2016 yılında Rus Vestnik Kavkaza haber ajansına açıklama yapan KKTC Dışişleri Bakanı Emine Çolak da, “Sayın Putin’in basın toplantısında Kuzey Kıbrıs ve genel olarak sorununun çözümüyle ilgili değerlendirmede bulunması güzel, olumlu. Biz Kuzey Kıbrıs olarak Rusya ile ilişkilere önem veriyoruz. Kıbrıs sorunun çözümü çerçevesinde Kıbrıs Türklerinin Rusya dahil önemli ülkelerle görüşmeler yapması çözüme önemli katkı sağlar. Bizim derdimizi anlatmamız lazım” diye konuştu.
Markov’un değerlendirmesi
Rusya Stratejik Araştırmalar Enstitüsü Başkanı Sergey Markov Medya Günlüğü’ne yaptığı değerlendirmede, Rusya kentlerinden KKTC’ye doğrudan uçuşların açılmasının mantıklı olacağını söyledi.
Markov, “Bugün Rus-Türk ilişkileri giderek gelişiyor. Rusya-Yunanistan ve Rusya-Kıbrıs Yönetimi ilişkileri ise ciddi şekilde kötüleşti. Belki de Yunanistan ve Kıbrıs Rum Yönetimi Rusya ile iyi ilişkilerinin korunmasını isterdi. Fakat her iki devlet egemen olmadığı için Brüksel ve Washington’a talimatlarını uyguluyor” dedi.

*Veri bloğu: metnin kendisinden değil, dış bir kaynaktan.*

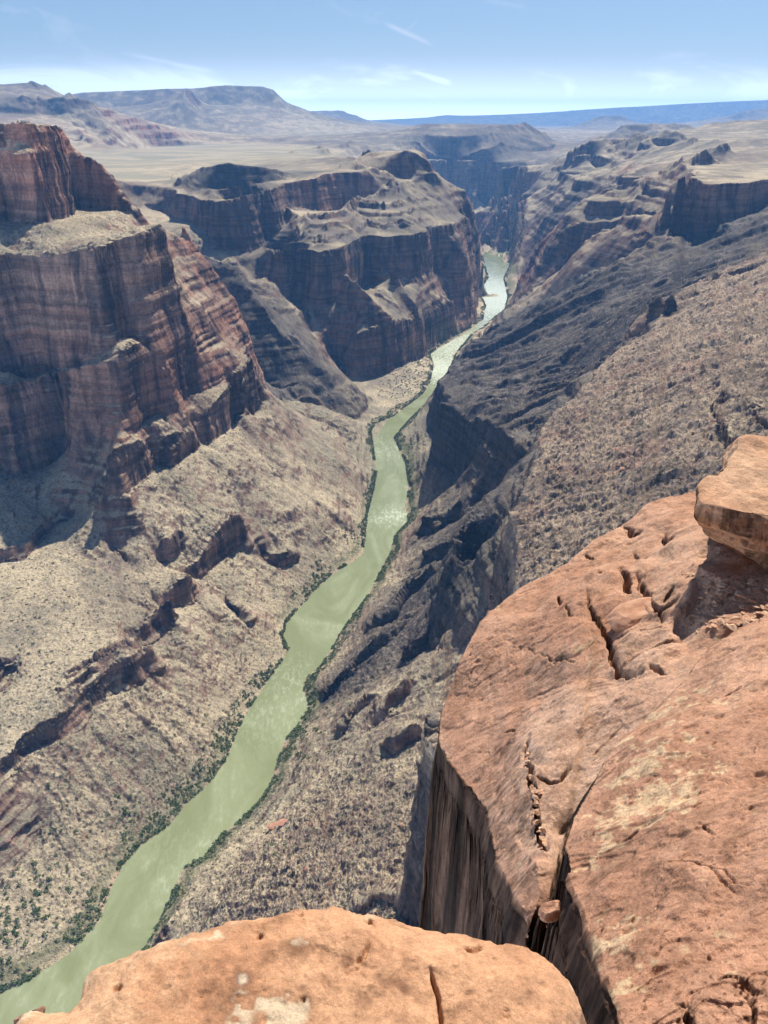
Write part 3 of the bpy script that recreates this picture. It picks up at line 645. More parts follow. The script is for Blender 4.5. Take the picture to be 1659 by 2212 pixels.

Yunanistan ve Güney Kıbrıs Rum yönetiminin Rusya’ya yönelik yaptırımlarda yer aldığını hatırlatan Markov, “Her iki ülkeye yönelik Rus turist sayısı ciddi şekilde azaldı. Her iki ülke, Rusya ile ortak ticari projelere ciddi zarar vurdu. Kısacası Yunanistan ve Kıbrıs, Rusya ile dost olma hakkını kaybetti” diye konuştu.
Türkiye’nin ise “dost ülke” olduğunu belirten Markov, “Durum böyle olunca Kuzey Kıbrıs’a Rus turistlerin gitmesi için fırsat doğdu. Kuzey Kıbrıs’ın tatil yerleri de güzel, tıpkı Antalya gibi. Hem sıcak hem de ucuz” dedi.